12. Family Portraits and Lookalikes
- A family portrait is a collection of all 24 possible orientations of a given incomplete open cube.
- If a shape doesn't have 24 family members, its family portrait will contain repeats.
- Lookalikes are transformations of a cube that leave it visually unchanged.
- The size of a given family times the number of lookalikes in its family portrait always equals 24.
- Family Size = 24 / Number of Lookalikes
13. Family Albums and the Number of Lookalikes
- A family album is a collection of all family portraits for a given set of cubes.
- Different portraits of the same family are just scrambled versions of each other.
- Every family album should contain 24 lookalikes.
14. Re-indexing Trick and Burnside's Lemma
- The epiphany is that instead of counting lookalikes by looking at each incomplete open cube and asking how many transformations make it look the same, we can count them by looking at each transformation and asking how many incomplete open cubes are left unchanged by this transformation.
- This is a fundamentally different kind of question that is much easier to answer in general.
- This technique is an example of Burnside's Lemma from group theory.
15. Applying the Re-indexing Trick
- For a 90-degree rotation of a cube, the top four edges, the four vertical bars, and the bottom edges must all be the same (on or off).
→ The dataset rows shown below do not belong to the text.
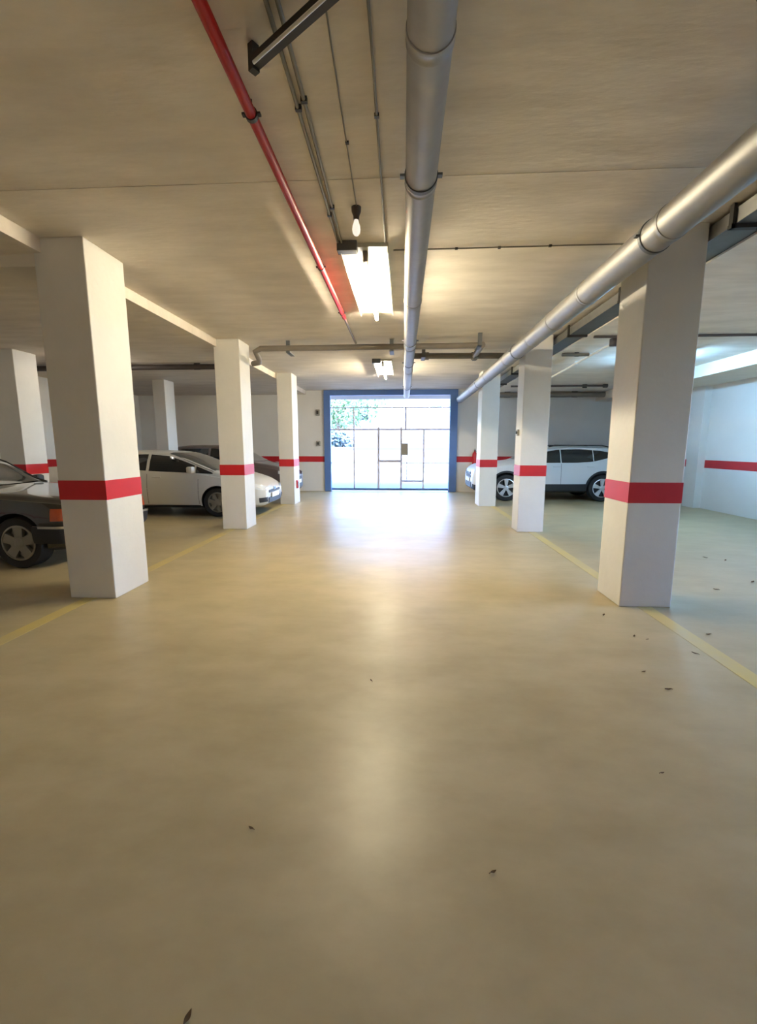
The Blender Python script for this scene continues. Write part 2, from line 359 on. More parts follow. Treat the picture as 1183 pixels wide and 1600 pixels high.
conduit('dark pipe crossing under the left bay ceiling above the parked cars', [(XL + .02, 8.55, 2.93), (-3.2, 8.55, 2.93)], .052, [(-7.6, 8.55, 2.93, ZBL), (-5.5, 8.55, 2.93, ZBL), (-4.0, 8.55, 2.93, ZBL)], 'pipe_dark', 'pipe')

t = thing('drain_pipe', 'grey pipe crossing the aisle ceiling beyond the lit tube lamp', 'pipe', (-.6, 7.5, 3.0))
pth = [(-2.64, 7.80, 2.84), (-2.50, 7.70, 2.84), (-2.44, 7.52, 2.86), (-2.46, 7.40, 2.96), (-2.36, 7.38, 3.0), (-2.2, 7.38, 3.0), (1.22, 7.35, 3.0)]
MB().sweep(pth, .046, 16).build('pipe_section', 'pipe_grey', t, smooth=True)
MB().cyl((1.24, 7.30, 3.0), (1.24, 8.10, 2.985), .05, 16).build('pipe_section', 'pipe_grey', t, smooth=True)
MB().cyl((.18, 8.05, 2.985), (2.30, 8.12, 2.985), .052, 16).build('pipe_section', 'pipe_grey', t, smooth=True)
for (x, y) in ((-1.9, 7.38), (-.2, 7.37), (1.16, 7.05), (1.26, 7.95), (.34, 7.9)):
    MB().box(x - .035, x + .035, y - .025, y + .30, 2.93, 2.945).box(x - .03, x + .03, y - .02, y + .02, 2.93, ZC - .002).build('bracket', 'galvanised_dark', t)
MB().lathe([(.0, -.04), (.066, -.04), (.066, .04), (0, .04)], (.40, 8.06, 2.985), 'x', 18).build('coupling', 'pipe_grey', t, smooth=True)
MB().lathe([(.0, -.05), (.066, -.05), (.066, .05), (0, .05)], (1.24, 8.09, 2.985), 'x', 18).build('coupling', 'pipe_grey', t, smooth=True)

# ------------------------------------------------------------------ lamps
def tube_lamp(label, x, y0, y1, m='tube_lit', w=0.40, ZC=ZC):
    k = ZC - 3.12
    t = thing('tube_lamp', label, 'lamp', (x, y0, ZC), 'strip lamps on the aisle ceiling')
    MB().box(x - w / 2, x + w / 2, y0, y1, 3.088 + k, 3.119 + k).box(x - w / 2 - .004, x - w / 2 + .002, y0, y1, 3.036 + k, 3.119 + k).box(x + w / 2 - .002, x + w / 2 + .004, y0, y1, 3.036 + k, 3.119 + k).build('reflector', 'lamp_tray', t)
    MB().box(x - w / 2 - .03, x - w / 2 + .14, y0 - .06, y0 + .03, 3.04 + k, 3.119 + k, .004).build('end_bracket', 'galvanised_dark', t)
    MB().box(x - .022, x + .022, y0 + .06, y0 + .22, 2.995 + k, 3.086 + k, .006).build('tube_holder', 'pipe_grey', t)
    MB().box(x - .02, x + .02, y1 - .10, y1 - .04, 2.985 + k, 3.086 + k, .004).build('tube_holder', 'pipe_grey', t)
    MB().cyl((x, y0 + .20, 2.995 + k), (x, y1 - .06, 2.995 + k), .019, 16).build('tube', m, t, smooth=True)
    return t
tube_lamp('lit white tube lamp nearer the camera, left of the middle silver pipe', -0.345, 4.0, 5.85)
tube_lamp('added fill tube lamp at the back end of the aisle ceiling', -0.345, -6.2, -4.4, 'tube_fill_back')  # unseen lamp behind the camera, added to fill the pillar fronts
tube_lamp('small lit tube lamp close to the gate at the end of the aisle ceiling', -0.42, 9.0, 10.7, w=.36)

tube_lamp('assumed cool blue tube lamp under the right bay ceiling, hidden behind the nearest right pillar', 4.50, 7.65, 8.6, 'tube_assumed_cool', .2, ZBR)  # unseen lamp, assumed and added to light the right wall blue
tube_lamp('added fill tube lamp under the left bay ceiling, hidden behind the nearest left pillar', -5.55, 7.35, 8.35, 'tube_fill_left', .2, ZBL)  # hidden lamp added to lift the dark left bay

d = Vector((0.815, -0.58, 0)).normalized(); n_ = Vector((-d.y, d.x, 0)); a0 = Vector((-.66, 2.12, 3.03))
t = thing('batten_lamp', 'unlit dark batten lamp set diagonally on the ceiling at the top edge', 'lamp', (-.66, 2.12, ZC))
c0 = a0 + d * .62
MB().obox(c0 + Vector((0, 0, .012)), d * .62, n_ * .017, Vector((0, 0, .022))).build('housing', 'dark_plastic', t)
MB().cyl(a0 + d * .03 - n_ * .024 + Vector((0, 0, -.012)), a0 + d * 1.2 - n_ * .024 + Vector((0, 0, -.012)), .007, 12).build('tube', 'tube_off', t, smooth=True)
MB().obox(a0 + d * .0 + Vector((0, 0, .032)), d * .016, n_ * .018, Vector((0, 0, .052))).build('end_bracket', 'dark_plastic', t)
MB().obox(a0 + d * 1.2 + Vector((0, 0, .032)), d * .016, n_ * .018, Vector((0, 0, .052))).build('end_bracket', 'dark_plastic', t)

t = thing('hanging_bulb', 'bare white bulb in a dark holder hanging from the aisle ceiling', 'bulb', (-.355, 3.44, ZC))
MB().lathe([(0, 0), (.036, 0), (.034, -.03), (.022, -.06), (.022, -.085), (0, -.085)], (-.355, 3.44, ZC), 'z', 20).build('holder', 'pipe_dark', t, smooth=True)
MB().lathe([(.014, -.08), (.018, -.10), (.027, -.125), (.030, -.15), (.026, -.175), (.013, -.19), (0, -.194)], (-.355, 3.44, ZC), 'z', 20).build('glass_bulb', 'bulb_glass', t, smooth=True)

# ------------------------------------------------------------------ gate at the far end
t = thing('gate', 'pale metal bar gate with blue posts closing the bright exit', 'gate', (-.4, YF + .05, 0))
gy0, gy1 = YF - .06, YF + .06
def gbar(name, x0, x1, z0, z1, m, y0=YF + .0, y1=YF + .05): return MB().box(x0, x1, y0, y1, z0, z1, .004).build(name, m, t)
gbar('post', GX0, -2.26, 0, 3.0, 'gate_blue', gy0 - .05, gy1)
gbar('post', 1.42, GX1, 0, 3.0, 'gate_blue', gy0 - .05, gy1)
gbar('top_beam', GX0, GX1, 2.96, ZC, 'gate_blue', gy0 - .03, gy1)
gbar('bottom_rail', -2.26, 1.42, .03, .10, 'gate_blue')
for x, z1, w in ((-1.54, 2.4, .04), (-.77, 2.0, .065), (-.06, 2.0, .06), (.64, 1.95, .05)):
    gbar('upright', x - w / 2, x + w / 2, .10, z1, 'gate_pale')
gbar('upright', .05, .10, 1.95, 2.62, 'gate_pale')
gbar('upright', -1.56, -1.52, 2.4, 2.62, 'gate_pale')
for x0, x1, z, w in ((-2.26, 1.42, 1.93, .045), (-2.26, -.80, .90, .025), (-.09, 1.42, .90, .025), (-.74, -.09, .95, .07), (-.03, .62, .33, .06), (-2.26, 1.42, 2.60, .03)):
    gbar('cross_bar', x0, x1, z - w / 2, z + w / 2, 'gate_pale', YF + .005, YF + .045)
MB().box(-.07, .15, YF - .07, YF + .0, 1.14, 1.50, .01).build('lock_box', 'lock_box', t)
MB().box(.11, .135, YF - .02, YF + .02, .36, 1.14).build('lock_rod', 'gate_pale', t)

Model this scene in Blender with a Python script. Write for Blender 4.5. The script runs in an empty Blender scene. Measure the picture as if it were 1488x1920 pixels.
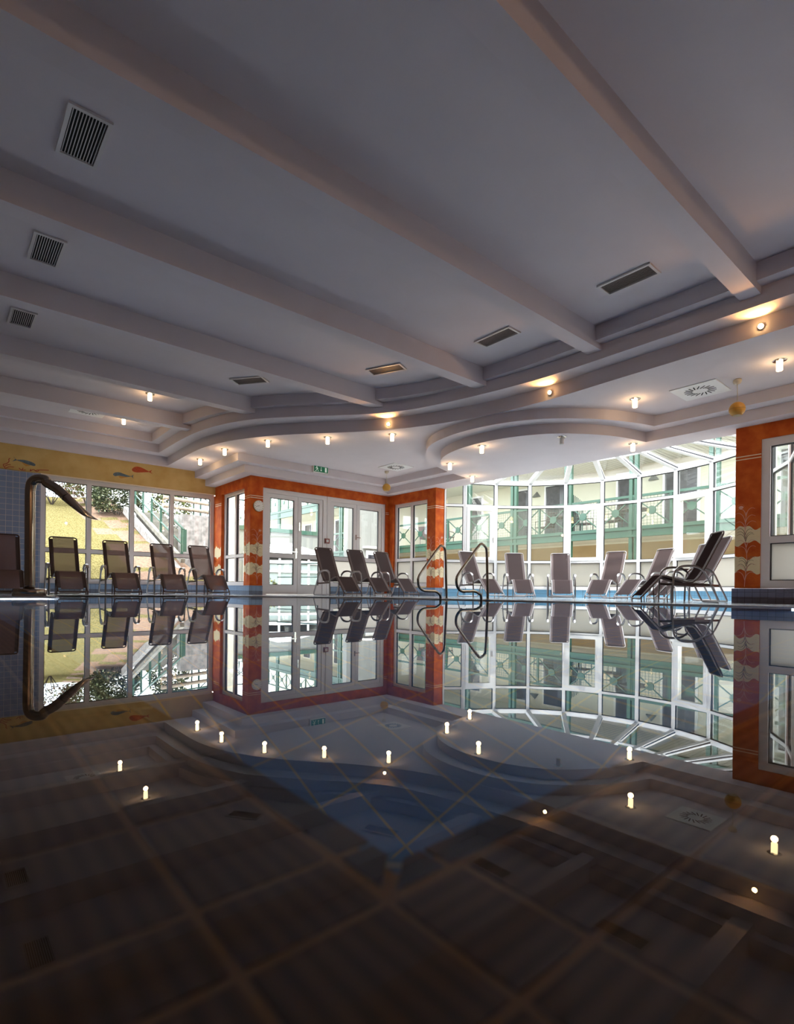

This results in 2^3 = 8 possible lookalikes.
- For a 180-degree rotation, the cube is split into six independent choices, resulting in 2^6 = 64 lookalikes.
- For the corner axis, there are four distinct choices, giving 2^4 = 16 possible lookalikes.
- For the edge axis, there are seven independent choices, giving 2^7 = 128 distinct shapes.
- The act of doing nothing contributes 4096 lookalikes.
- Total lookalikes: 5,232
- Number of families: 5,232 / 24 = 218
16. Mirror Images and Chiral Cubes
- LeWitt discovered that some mirror image pairs are not rotationally equivalent.
- This realization was an epiphany for LeWitt, leading to a sudden change in his tables as he discovered undiscovered rotationally distinct mirror images.
17. LeWitt's Final Result and Legacy
- LeWitt's enumeration reached its final form in early 1974.
- He created 40-inch painted aluminum sculptures and a series of isometric drawings.
- His most abstract representation for the cubes compresses the isometric view down to a flat hexagonal form.
- The video creator found this minimalist table super convenient for entering the relevant data.
18. Burnside's Lemma and Generalizations
- Burnside's Lemma is a general-purpose counting technique that can be used in many situations beyond incomplete open cubes.
- Examples: incomplete open tetrahedra, coloring the edges of a cube, Rubik's Cube.
19. Conclusion and the Imperfection
- The video concludes that there are 218 families of rotationally equivalent cubes.
- A 2014 paper confirms that with all the constraints applied, Sol LeWitt's finding of 122 is the correct number.
- However, there is an error in the final sculpture: cubes labeled 104 and 105 are the same, and one cube is missing.
- The mathematical point of view contributes to the space of ideas around this piece and adds something aesthetic to how we can appreciate the work.
- Quote: "All intervening steps, scribbles, sketches, drawings, failed works, models, studies, thoughts, conversations are of interest. Those that show the thought process of the artist are sometimes more interesting than the final product."
Main Takeaways/Synthesis:
The video provides a deep dive into Sol LeWitt's "Variations of Incomplete Open Cubes," exploring the mathematical concepts and artistic process behind the work. It demonstrates how a seemingly simple question ("How many ways can a cube be incomplete?") can lead to complex mathematical explorations involving symmetry, group theory, and enumeration. The video highlights the importance of problem-solving strategies, labeling systems, and the role of intuition and epiphanies in both art and mathematics. It also emphasizes that the journey of discovery, with its false starts and unexpected connections, can be just as valuable as the final result. The video concludes by showing how mathematical analysis can enhance our appreciation of conceptual art by providing a framework for understanding the underlying ideas and processes.